DATA SHOWN:
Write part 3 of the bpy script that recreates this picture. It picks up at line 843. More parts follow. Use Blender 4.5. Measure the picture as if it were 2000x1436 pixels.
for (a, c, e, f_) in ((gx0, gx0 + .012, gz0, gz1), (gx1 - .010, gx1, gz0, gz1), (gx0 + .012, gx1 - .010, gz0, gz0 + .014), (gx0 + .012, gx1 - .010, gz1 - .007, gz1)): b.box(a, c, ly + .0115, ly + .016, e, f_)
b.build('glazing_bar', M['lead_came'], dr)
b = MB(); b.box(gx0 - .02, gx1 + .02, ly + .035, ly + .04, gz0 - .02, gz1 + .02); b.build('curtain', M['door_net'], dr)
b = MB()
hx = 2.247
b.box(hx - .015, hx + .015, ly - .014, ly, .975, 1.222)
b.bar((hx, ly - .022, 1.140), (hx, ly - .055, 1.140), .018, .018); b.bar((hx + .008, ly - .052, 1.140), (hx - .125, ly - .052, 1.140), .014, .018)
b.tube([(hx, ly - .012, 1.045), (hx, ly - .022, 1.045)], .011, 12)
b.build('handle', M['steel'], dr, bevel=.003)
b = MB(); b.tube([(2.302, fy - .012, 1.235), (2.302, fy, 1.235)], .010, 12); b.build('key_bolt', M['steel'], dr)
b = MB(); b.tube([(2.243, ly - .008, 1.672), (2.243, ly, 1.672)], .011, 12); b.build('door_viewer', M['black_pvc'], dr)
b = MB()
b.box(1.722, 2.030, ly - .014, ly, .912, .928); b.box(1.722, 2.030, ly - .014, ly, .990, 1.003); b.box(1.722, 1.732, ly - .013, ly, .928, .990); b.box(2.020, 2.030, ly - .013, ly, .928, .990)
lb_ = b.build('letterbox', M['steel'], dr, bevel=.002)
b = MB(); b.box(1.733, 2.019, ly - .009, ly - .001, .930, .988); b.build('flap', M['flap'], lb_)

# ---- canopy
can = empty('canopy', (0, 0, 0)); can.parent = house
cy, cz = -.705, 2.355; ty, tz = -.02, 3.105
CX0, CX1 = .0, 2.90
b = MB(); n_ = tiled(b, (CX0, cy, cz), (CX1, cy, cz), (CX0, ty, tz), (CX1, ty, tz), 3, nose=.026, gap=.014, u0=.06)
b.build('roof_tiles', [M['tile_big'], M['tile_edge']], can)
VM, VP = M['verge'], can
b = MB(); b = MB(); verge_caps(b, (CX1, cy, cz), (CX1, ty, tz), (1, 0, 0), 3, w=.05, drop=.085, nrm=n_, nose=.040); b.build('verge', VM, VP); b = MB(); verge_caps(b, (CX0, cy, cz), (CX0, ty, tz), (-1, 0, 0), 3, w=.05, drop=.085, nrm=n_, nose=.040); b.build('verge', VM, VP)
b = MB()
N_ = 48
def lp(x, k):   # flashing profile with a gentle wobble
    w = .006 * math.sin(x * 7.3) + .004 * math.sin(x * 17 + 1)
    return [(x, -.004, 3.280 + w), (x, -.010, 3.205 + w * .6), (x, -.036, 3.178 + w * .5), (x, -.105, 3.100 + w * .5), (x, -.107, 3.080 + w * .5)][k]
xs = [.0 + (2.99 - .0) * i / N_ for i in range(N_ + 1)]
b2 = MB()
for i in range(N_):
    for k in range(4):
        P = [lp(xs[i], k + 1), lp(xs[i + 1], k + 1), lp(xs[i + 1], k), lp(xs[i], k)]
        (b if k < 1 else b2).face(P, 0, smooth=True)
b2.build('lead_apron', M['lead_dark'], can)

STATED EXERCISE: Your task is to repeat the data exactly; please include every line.

WRITTEN REPLY:
Write part 3 of the bpy script that recreates this picture. It picks up at line 843. More parts follow. Use Blender 4.5. Measure the picture as if it were 2000x1436 pixels.
for (a, c, e, f_) in ((gx0, gx0 + .012, gz0, gz1), (gx1 - .010, gx1, gz0, gz1), (gx0 + .012, gx1 - .010, gz0, gz0 + .014), (gx0 + .012, gx1 - .010, gz1 - .007, gz1)): b.box(a, c, ly + .0115, ly + .016, e, f_)
b.build('glazing_bar', M['lead_came'], dr)
b = MB(); b.box(gx0 - .02, gx1 + .02, ly + .035, ly + .04, gz0 - .02, gz1 + .02); b.build('curtain', M['door_net'], dr)
b = MB()
hx = 2.247
b.box(hx - .015, hx + .015, ly - .014, ly, .975, 1.222)
b.bar((hx, ly - .022, 1.140), (hx, ly - .055, 1.140), .018, .018); b.bar((hx + .008, ly - .052, 1.140), (hx - .125, ly - .052, 1.140), .014, .018)
b.tube([(hx, ly - .012, 1.045), (hx, ly - .022, 1.045)], .011, 12)
b.build('handle', M['steel'], dr, bevel=.003)
b = MB(); b.tube([(2.302, fy - .012, 1.235), (2.302, fy, 1.235)], .010, 12); b.build('key_bolt', M['steel'], dr)
b = MB(); b.tube([(2.243, ly - .008, 1.672), (2.243, ly, 1.672)], .011, 12); b.build('door_viewer', M['black_pvc'], dr)
b = MB()
b.box(1.722, 2.030, ly - .014, ly, .912, .928); b.box(1.722, 2.030, ly - .014, ly, .990, 1.003); b.box(1.722, 1.732, ly - .013, ly, .928, .990); b.box(2.020, 2.030, ly - .013, ly, .928, .990)
lb_ = b.build('letterbox', M['steel'], dr, bevel=.002)
b = MB(); b.box(1.733, 2.019, ly - .009, ly - .001, .930, .988); b.build('flap', M['flap'], lb_)

# ---- canopy
can = empty('canopy', (0, 0, 0)); can.parent = house
cy, cz = -.705, 2.355; ty, tz = -.02, 3.105
CX0, CX1 = .0, 2.90
b = MB(); n_ = tiled(b, (CX0, cy, cz), (CX1, cy, cz), (CX0, ty, tz), (CX1, ty, tz), 3, nose=.026, gap=.014, u0=.06)
b.build('roof_tiles', [M['tile_big'], M['tile_edge']], can)
VM, VP = M['verge'], can
b = MB(); b = MB(); verge_caps(b, (CX1, cy, cz), (CX1, ty, tz), (1, 0, 0), 3, w=.05, drop=.085, nrm=n_, nose=.040); b.build('verge', VM, VP); b = MB(); verge_caps(b, (CX0, cy, cz), (CX0, ty, tz), (-1, 0, 0), 3, w=.05, drop=.085, nrm=n_, nose=.040); b.build('verge', VM, VP)
b = MB()
N_ = 48
def lp(x, k):   # flashing profile with a gentle wobble
    w = .006 * math.sin(x * 7.3) + .004 * math.sin(x * 17 + 1)
    return [(x, -.004, 3.280 + w), (x, -.010, 3.205 + w * .6), (x, -.036, 3.178 + w * .5), (x, -.105, 3.100 + w * .5), (x, -.107, 3.080 + w * .5)][k]
xs = [.0 + (2.99 - .0) * i / N_ for i in range(N_ + 1)]
b2 = MB()
for i in range(N_):
    for k in range(4):
        P = [lp(xs[i], k + 1), lp(xs[i + 1], k + 1), lp(xs[i + 1], k), lp(xs[i], k)]
        (b if k < 1 else b2).face(P, 0, smooth=True)
b2.build('lead_apron', M['lead_dark'], can)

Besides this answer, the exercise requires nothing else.